Erwarten Sie mit Blick auf die Zukunft eine Rückkehr der deutschen Wirtschaft auf den Wachstumspfad in der zweiten Jahreshälfte 2024 oder droht dem Land eine länger anhaltende Stagnation oder Rezession? Was sind die wichtigsten Abwärtsrisiken, die es zu beachten gilt, und welche Faktoren könnten zu einer Erholung beitragen?
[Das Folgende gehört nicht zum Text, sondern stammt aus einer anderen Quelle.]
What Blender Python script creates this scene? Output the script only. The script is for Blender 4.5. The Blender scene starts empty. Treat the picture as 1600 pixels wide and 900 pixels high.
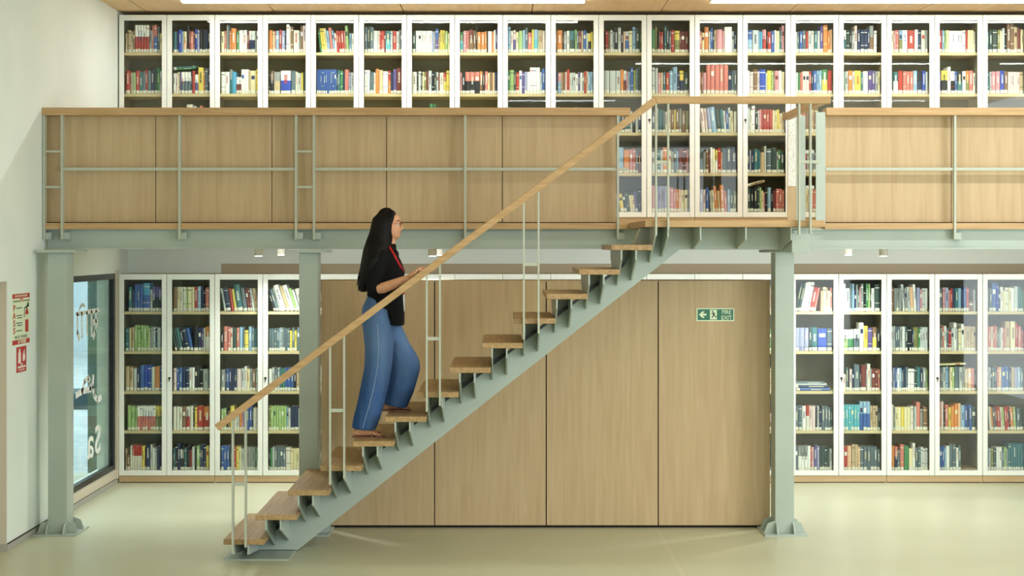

Kater: Die Ergebnisse des zweiten Quartals verlangen eine Abwärtsrevision der Wachstumserwartung für das gesamte Jahr. Selbst wenn eine gewisse Belebung in der zweiten Jahreshälfte stattfinden wird, kommt am Ende nicht viel mehr heraus als eine schwarze Null. Das Jahr 2024 ist ein weiteres verlorenes Wirtschaftsjahr für Deutschland.
Über den Interviewten:
Ulrich Kater ist Chefvolkswirt der Dekabank, sieht in der aktuellen wirtschaftlichen Stagnation Deutschlands eine Kombination aus konjunkturellen und strukturellen Problemen. Er spricht von einer Wachstumswüste und betont, dass kleinere, jährliche Reformen nicht ausreichen werden, um die Herausforderungen zu meistern. Stattdessen plädiert er für ein umfassendes Reformpaket.
Um die Wettbewerbsfähigkeit der deutschen Industrie zu stärken, fordert Kater Maßnahmen zur Senkung der Energiepreise, eine stärkere Fokussierung auf die Standortbedingungen seitens der Politik sowie ein klares Bekenntnis zum Wachstumsziel. Angesichts des rückläufigen Welthandels und des zunehmenden internationalen Konkurrenzdrucks betont er die Bedeutung von Investitionen für die Zukunftsfähigkeit der Unternehmen.
Insgesamt erwartet Kater für 2024 bestenfalls eine „schwarze Null“ beim Wirtschaftswachstum und sieht die Notwendigkeit eines entschlossenen Handelns sowie einer engen Zusammenarbeit von Politik, Wirtschaft und Gesellschaft, um die Weichen für eine positive Entwicklung zu stellen.